Given that consoles are becoming more and more like PCs – for example, the Xbox Series X uses an 8-core/16-thread AMD Zen 2 CPU and RDNA 2 graphics -- Microsoft is looking to consolidate some of the graphical features common in both gaming platforms within DirectX 12. As a result, Microsoft today has announced DirectX 12 Ultimate, which in its words is the “culmination of the best graphics technology we’ve ever introduced in an unprecedented alignment between PC and Xbox Series X.”

DirectX 12 Ultimate is simply the latest in a long line of Microsoft application programming interfaces (APIs) that is primarily tasked with providing an intermediary link between game software and your kickass gaming hardware.

And once again, Microsoft is working hand-in-hand with AMD on the hardware side of things with the Xbox Series X, just as it did with the Xbox One (CPU/GPU) and Xbox 360 (GPU) before it. However, NVIDIA is making it very known that many of the features included in DirectX 12 Ultimate were pioneered on the GeForce RTX Series that launched way back in 2018. DirectX 12 Ultimate centers around the following technologies: DirectX Raytracing (DXR) 1.1, Variable Rate Shading (VRS), Mesh Shading, and Sampler Feedback (texture space shading).

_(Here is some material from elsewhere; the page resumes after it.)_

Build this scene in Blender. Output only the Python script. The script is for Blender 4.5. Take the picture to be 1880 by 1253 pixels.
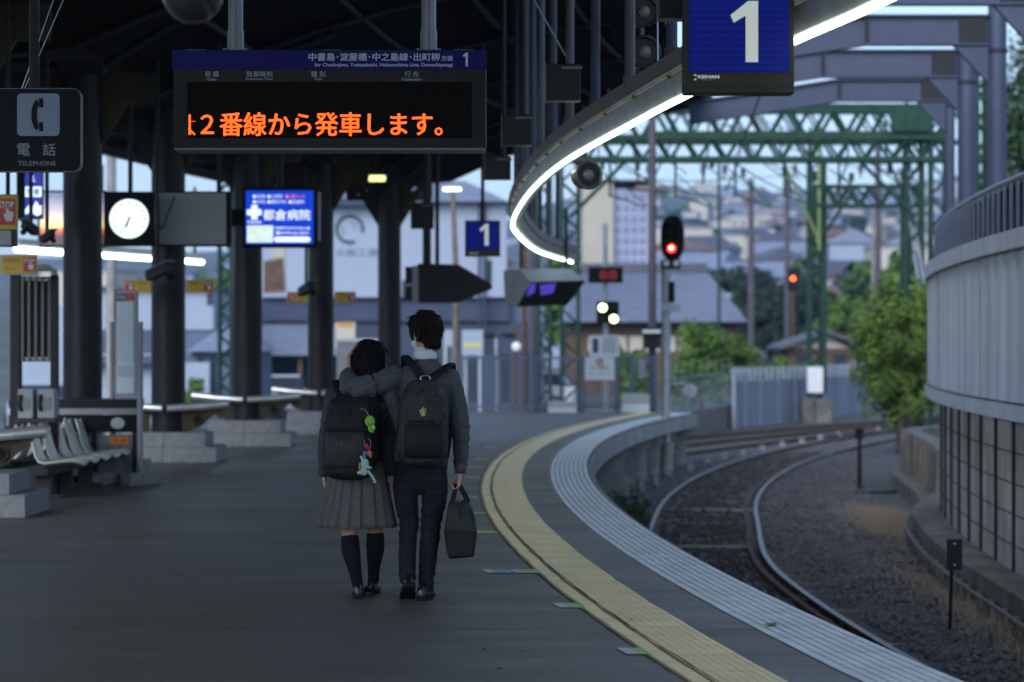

This is a big endeavor for Microsoft and represents years of work behind the scenes that has brought us to this point:

By unifying the graphics platform across PC and Xbox Series X, DX12 Ultimate serves as a force multiplier for the entire gaming ecosystem. No longer do the cycles operate independently! Instead, they now combine synergistically: when Xbox Series X releases, there will already be many millions of DX12 Ultimate PC graphics cards in the world with the same feature set, catalyzing a rapid adoption of new features, and when Xbox Series X brings a wave of new console gamers, PC will likewise benefit from this vast surge of new DX12 Ultimate capable hardware.

At the present, the GeForce RTX Series remains the only PC graphics hardware on the market capable of supporting all of the features new to DirectX 12 Ultimate. However, that will change when the first RDNA 2 (Navi 2X) Radeon discrete graphics cards hit the market later this year. Microsoft says that DirectX 12 Ultimate will initially bow in the 20H1 Update that will be arrive soon for Windows 10 users.